The RecordedFuture system works as follows. A user first selects a set of data sources (websites, RSS feeds, etc) and determines the rate at which to update the data. Next, the user chooses one or several existing “extractors” to find specific entities and events (or constructs a new type). Finally, a taxonomy is selected to specify exactly how the data is to be grouped. The data is then automatically harvested and passed through a linguistics analyzer which extracts useful information such as event types, names, dates, and places. Finally, the reports are clustered and visualized on a crisis map, in this case using an Ushahidi platform. This allows for all kinds of other datasets to be imported, compared and analyzed, such as high resolution satellite imagery and crowdsourced data.

A key feature of the RecordedFuture system is that extracts and estimates the time for the event described rather than the publication time of the newspaper article parsed, for example. As such, the harvested data can include both historic and future events.

In sum, the RecordedFuture system is composed of the following five features as described in the study:

1. Harvesting: a process in which text documents are retrieved from various sources and stored in the database. The documents are stored for long-term if permitted by terms of use and IPR legislation, otherwise they are only stored temporarily for the needed analysis.

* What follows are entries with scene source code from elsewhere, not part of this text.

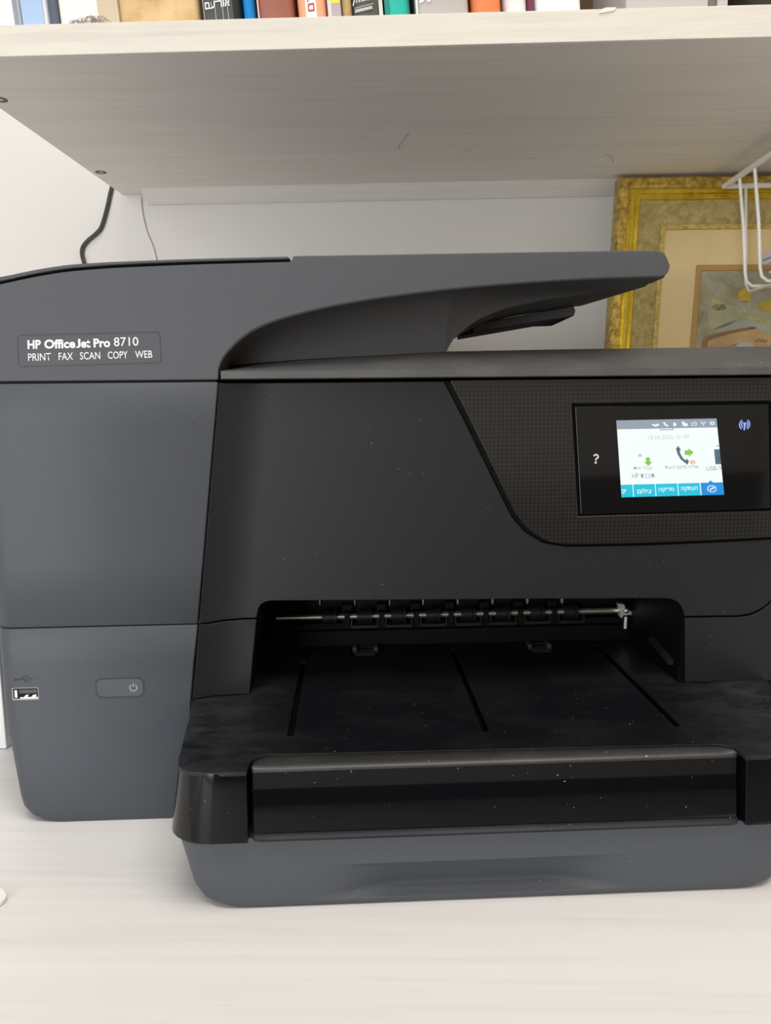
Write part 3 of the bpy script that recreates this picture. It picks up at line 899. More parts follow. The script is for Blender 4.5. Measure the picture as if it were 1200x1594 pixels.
# ---- power button and usb port
pb = [(-0.1895, 0.0783), (-0.1607, 0.0779), (-0.16, 0.0905), (-0.1887, 0.0907)]
px0, px1, pz0, pz1 = pb[0][0], pb[1][0], pb[0][1], pb[3][1]
bm = bmesh.new()
add_panel(bm, rrect(px0, px1, pz0, pz1, 0.0038), lambda a, b: (a, -0.0002, b), (0, 0.0004, 0), holes=[rrect(px0 + 0.0007, px1 - 0.0007, pz0 + 0.0007, pz1 - 0.0007, 0.0034)])
btn = link('power_button', bm, M_LABELLINE, P, smooth=False)
bm = bmesh.new()
add_panel(bm, rrect(px0 + 0.0008, px1 - 0.0008, pz0 + 0.0008, pz1 - 0.0008, 0.0033), lambda a, b: (a, -0.0004, b), (0, 0.0004, 0))
link('button_cap', bm, M_GREY, btn, bevel=0.0002)
pc = [(-0.1672, 0.0845)][0]
fm = lambda a, b: (pc[0] + a, -0.00055, pc[1] + b)
flat('power_symbol', [stroke(arc(0, 0, 0.0021, 125, 415, 18), 0.00055), stroke([(0, 0.0005), (0, 0.0027)], 0.00055)], fm, M_TEXT2, btn)
ub = [(-0.2383, 0.0785), (-0.2229, 0.0786), (-0.2225, 0.0862), (-0.2379, 0.0861)]
ux0, ux1, uz0, uz1 = ub[0][0], ub[1][0], ub[0][1], ub[3][1]
bm = bmesh.new()
add_panel(bm, [(ux0, uz0), (ux1, uz0), (ux1, uz1), (ux0, uz1)], lambda a, b: (a, -0.0002, b), (0, 0.0004, 0),
          holes=[[(ux0 + 0.0006, uz0 + 0.0009), (ux1 - 0.0004, uz0 + 0.0009), (ux1 - 0.0004, uz1 - 0.0004), (ux0 + 0.0006, uz1 - 0.0004)]])
usb = link('usb_port', bm, plain('usb_rim', (0.30, 0.30, 0.29), 0.4, 0.3), P, smooth=False)
box('socket_cavity', ux0 + 0.0004, ux1 - 0.0003, -0.0001, 0.0003, uz0 + 0.0006, uz1 - 0.0002, M_DARK, usb)
box('contact_tongue', ux0 + 0.0042, ux1 - 0.0009, -0.0004, 0.0, uz0 + 0.0042, uz1 - 0.0011, M_GREY, usb)
M_USBMETAL = plain('usb_shell_metal', (0.62, 0.60, 0.54), 0.35, 0.6)
flat('metal_shell', [[(ux0 + 0.0015, uz0 + 0.0016), (ux0 + 0.0030, uz0 + 0.0016), (ux0 + 0.0030, uz1 - 0.0014), (ux0 + 0.0015, uz1 - 0.0014)],
                     [(ux0 + 0.0045, uz0 + 0.0009), (ux1 - 0.0006, uz0 + 0.0009), (ux1 - 0.0006, uz0 + 0.0018), (ux0 + 0.0045, uz0 + 0.0018)],
                     [(ux0 + 0.0068, uz0 + 0.0018), (ux0 + 0.0088, uz0 + 0.0018), (ux0 + 0.0096, uz0 + 0.0034), (ux0 + 0.0078, uz0 + 0.0030)],
                     [(ux0 + 0.0112, uz0 + 0.0018), (ux0 + 0.0136, uz0 + 0.0018), (ux0 + 0.0142, uz0 + 0.0034), (ux0 + 0.0120, uz0 + 0.0030)]],
     lambda a, b: (a, -0.0003, b), M_USBMETAL, usb)
uc = [(-0.2306, 0.0914)][0]
fm2 = lambda a, b: (uc[0] + a, -0.0002, uc[1] + b)
flat('usb_symbol', [stroke([(-0.0050, -0.0002), (0.0050, 0.0003)], 0.0005), stroke([(-0.0022, 0.0), (-0.0008, 0.0017), (0.0014, 0.0018)], 0.0005),
                    stroke([(-0.0006, 0.0), (0.0008, -0.0016), (0.0026, -0.0015)], 0.0005), arc(-0.0052, -0.0002, 0.0009, 0, 330, 10), arc(0.0016, 0.0018, 0.0007, 0, 330, 8)],
     fm2, M_LABELLINE, usb)

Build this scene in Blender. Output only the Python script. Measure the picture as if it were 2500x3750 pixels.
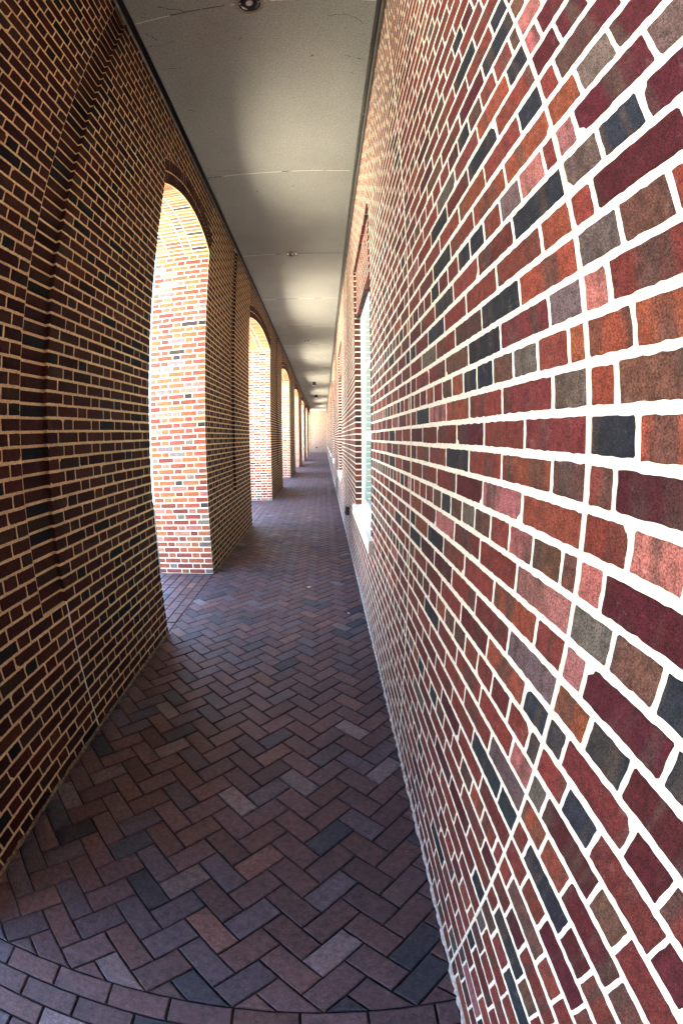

2. Linguistic analysis: the process in which the retrieved texts are analyzed in order to extract entities, events, time and location, etc. In contrast to other components, the linguistic analysis is language dependent.

3. Refinement: additional information can be obtained in this process by synonym detection, ontology analysis, and sentiment analysis.

4. Data analysis: application of statistical and AI-based models such as Hidden Markov Models (HMMs) and Artificial Neural Networks (ANNs) to generate predictions about the future and detect anomalies in the data.

5. User experience: a web interface for ordinary users to interact with, and an API for interfacing to other systems.

The authors ran a pilot that “manually” integrated the RecordedFuture system with the Ushahidi platform. The result is depicted in the figure below. In the future, the authors plan to automate the creation of reports on the Ushahidi platform via the RecordedFuture system. Intriguingly, the authors chose to focus on protest events to demo their Ushahidi-coupled system. Why is this intriguing? Because my dissertation analyzed whether access to new information and communication technologies (ICTs) are statistically significant predictors of protest events in repressive states. Moreover, the protest data I used in my econometric analysis came from an automated NLP algorithm that parsed Reuters Newswires.

Using RecordedFuture, the authors extracted some 6,000 protest event-data for Quarter 1 of 2011. These events were identified and harvested using a “trained protest extractor” constructed using the system’s event extractor frame-work. Note that many of the 6,000 events are duplicates because they are the same events but reported by different forces. Not surprisingly, Christopher and team plan to develop a duplicate detection algorithm that will also double as a triangulation & veracity scoring feature. I would be particularly interested to see them do this kind of triangulation and validation of crowdsourced data on the fly.

Below are the protest events picked up by RecordedFuture for both Tunisia and Egypt. From these two figures, it is possible to see how the Tunisian protests preceded those in Egypt.

The authors argue that if the platform had been set up earlier this year, a user would have seen the sudden rise in the number of protests in Egypt. However, the authors acknowledge that their data is a function of media interest and attention—the same issue I had with my dissertation. One way to overcome this challenge might be by complementing the harvested reports with crowdsourced data from social media and Crowdmap.

In the future, the authors plan to have the system auto-detect major changes in trends and to add support for the analysis of media in languages beyond English. They also plan to test the reliability and accuracy of their conflict early warning algorithm by comparing their forecasts of historical data with existing conflict data sets. I have several ideas of my own about next steps and look forward to speaking with Christopher’s team about ways to collaborate.